At first the boy was not so alarmed, but after thinking about it a while he began crying bitterly and told his parents, "About the hair on my head I don't care, but how can I still be called a "Jewish child" without any side-locks?!" and he cried bitterly – "But the side-locks?"

The father continued telling the Rabbi: "My son turned his face to the wall and began praying fervently to G-d, – 'Merciful Father, I am certain that everything that You are doing to me is for the good. I am sure of that. There is no one who has more mercy on me than You. May father and mother tell this to me all the time, as well. Therefore I accept the illness that You have brought upon me in total love and I am willing to begin the difficult treatments with my complete heart, because I am certain that therein You will not forsake me and not leave me. You will be with me and will protect me.'

'I am willing to sacrifice the hair of my head, even though I will be terribly embarrassed. I am willing and ready for everything – truly everything. But my side-locks?!' And here the boy burst out in terrible crying. "The side-locks?!" – How can I give them up?! That is the appearance of a Jewish child! And I want to continue looking like that!'

'I beg you, my Father, Father in Heaven, please leave me at least my side-locks! The side-locks should not fall out during the radiations!'

"The boy continued praying for a long time and we, the parents, stood by him and cried with him," the father told the Rabbi.

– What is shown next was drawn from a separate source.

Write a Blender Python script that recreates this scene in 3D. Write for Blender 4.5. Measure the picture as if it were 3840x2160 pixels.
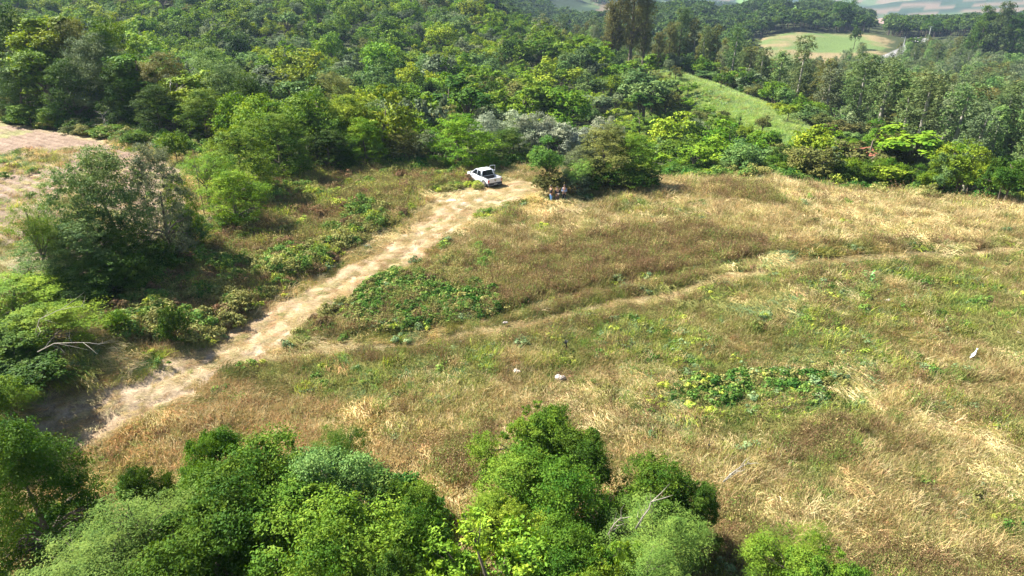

"And, look, "he pointed to the boy, "the unbelievable miracle happened! I brought the boy so that the Rabbi should see the great miracle that G-d has done with me, with his own eyes. Just as a father has mercy on his son, G-d listened to the prayers that came out of a pure heart and even though all my son's hair fell out – the side-locks stayed in their place as always!"

The father described how the doctors were very moved, not believing their own eyes. They never remembered such a case where only the side-locks stayed without falling out. The Rabbi was very moved to hear the story and he called his family members to see how a pure prayer from the depths of a little child's heart is accepted in Heaven.

Do the prayers of one person help another and what is the source of the blessings of the righteous?

In our holy Torah we see many times that the leaders of the Nation prayed for others. Moshe prayed for the Jewish Nation that they come out of the exile and he prayed for Pharaoh that the plagues leave him. Likewise, he prayed for the Jewish Nation – that the Creator should produce food and drink for them in the wilderness. And he prayed for them during their war against Amalek – and on many other occasions. And the Creator   heard their prayers. Moreover, our Sages of blessed memory revealed to us that G-d is very fond of people praying for the salvation of another person, to the point that they said, "He who prays for his friend will be answered first."

Likewise we find the concept of the blessings of the righteous. Our Patriarch Yitzchak blessed his sons Yakov and Eisav. Yakov blessed Ephraim and Menashe, and Moshe blessed the Jewish Nation before he passed away.